• [WHAT IS ASKED]:
Take all the material and copy it exactly.

START DATA EXTRACT

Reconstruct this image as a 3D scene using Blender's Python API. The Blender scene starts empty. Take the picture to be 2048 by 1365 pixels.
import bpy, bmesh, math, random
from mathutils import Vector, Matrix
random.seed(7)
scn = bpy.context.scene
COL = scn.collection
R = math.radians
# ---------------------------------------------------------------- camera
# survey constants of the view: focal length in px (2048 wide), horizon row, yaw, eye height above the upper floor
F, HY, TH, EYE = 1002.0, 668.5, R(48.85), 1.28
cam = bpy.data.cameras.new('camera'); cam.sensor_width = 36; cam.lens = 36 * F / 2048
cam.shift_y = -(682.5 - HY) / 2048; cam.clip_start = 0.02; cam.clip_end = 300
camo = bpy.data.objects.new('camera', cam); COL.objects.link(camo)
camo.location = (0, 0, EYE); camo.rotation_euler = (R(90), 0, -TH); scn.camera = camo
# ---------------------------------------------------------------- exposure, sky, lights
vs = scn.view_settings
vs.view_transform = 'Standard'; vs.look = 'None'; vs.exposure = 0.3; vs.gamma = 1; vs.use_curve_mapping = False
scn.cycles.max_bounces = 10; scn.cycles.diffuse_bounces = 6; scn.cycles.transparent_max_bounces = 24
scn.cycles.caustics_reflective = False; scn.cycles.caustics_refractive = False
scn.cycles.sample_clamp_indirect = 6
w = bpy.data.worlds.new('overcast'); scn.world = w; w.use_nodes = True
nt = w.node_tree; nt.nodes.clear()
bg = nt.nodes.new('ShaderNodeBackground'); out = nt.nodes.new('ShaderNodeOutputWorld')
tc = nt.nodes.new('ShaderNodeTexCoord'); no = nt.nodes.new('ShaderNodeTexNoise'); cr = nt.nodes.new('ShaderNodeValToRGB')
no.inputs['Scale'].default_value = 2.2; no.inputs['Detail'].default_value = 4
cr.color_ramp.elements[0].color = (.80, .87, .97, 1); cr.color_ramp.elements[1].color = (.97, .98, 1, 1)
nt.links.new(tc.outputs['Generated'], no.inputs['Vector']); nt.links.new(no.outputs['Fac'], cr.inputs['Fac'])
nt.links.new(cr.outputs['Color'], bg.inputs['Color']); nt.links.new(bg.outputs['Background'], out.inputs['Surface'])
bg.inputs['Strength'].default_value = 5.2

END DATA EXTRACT

• [RESULT OF THIS TASK]:
Reconstruct this image as a 3D scene using Blender's Python API. The Blender scene starts empty. Take the picture to be 2048 by 1365 pixels.
import bpy, bmesh, math, random
from mathutils import Vector, Matrix
random.seed(7)
scn = bpy.context.scene
COL = scn.collection
R = math.radians
# ---------------------------------------------------------------- camera
# survey constants of the view: focal length in px (2048 wide), horizon row, yaw, eye height above the upper floor
F, HY, TH, EYE = 1002.0, 668.5, R(48.85), 1.28
cam = bpy.data.cameras.new('camera'); cam.sensor_width = 36; cam.lens = 36 * F / 2048
cam.shift_y = -(682.5 - HY) / 2048; cam.clip_start = 0.02; cam.clip_end = 300
camo = bpy.data.objects.new('camera', cam); COL.objects.link(camo)
camo.location = (0, 0, EYE); camo.rotation_euler = (R(90), 0, -TH); scn.camera = camo
# ---------------------------------------------------------------- exposure, sky, lights
vs = scn.view_settings
vs.view_transform = 'Standard'; vs.look = 'None'; vs.exposure = 0.3; vs.gamma = 1; vs.use_curve_mapping = False
scn.cycles.max_bounces = 10; scn.cycles.diffuse_bounces = 6; scn.cycles.transparent_max_bounces = 24
scn.cycles.caustics_reflective = False; scn.cycles.caustics_refractive = False
scn.cycles.sample_clamp_indirect = 6
w = bpy.data.worlds.new('overcast'); scn.world = w; w.use_nodes = True
nt = w.node_tree; nt.nodes.clear()
bg = nt.nodes.new('ShaderNodeBackground'); out = nt.nodes.new('ShaderNodeOutputWorld')
tc = nt.nodes.new('ShaderNodeTexCoord'); no = nt.nodes.new('ShaderNodeTexNoise'); cr = nt.nodes.new('ShaderNodeValToRGB')
no.inputs['Scale'].default_value = 2.2; no.inputs['Detail'].default_value = 4
cr.color_ramp.elements[0].color = (.80, .87, .97, 1); cr.color_ramp.elements[1].color = (.97, .98, 1, 1)
nt.links.new(tc.outputs['Generated'], no.inputs['Vector']); nt.links.new(no.outputs['Fac'], cr.inputs['Fac'])
nt.links.new(cr.outputs['Color'], bg.inputs['Color']); nt.links.new(bg.outputs['Background'], out.inputs['Surface'])
bg.inputs['Strength'].default_value = 5.2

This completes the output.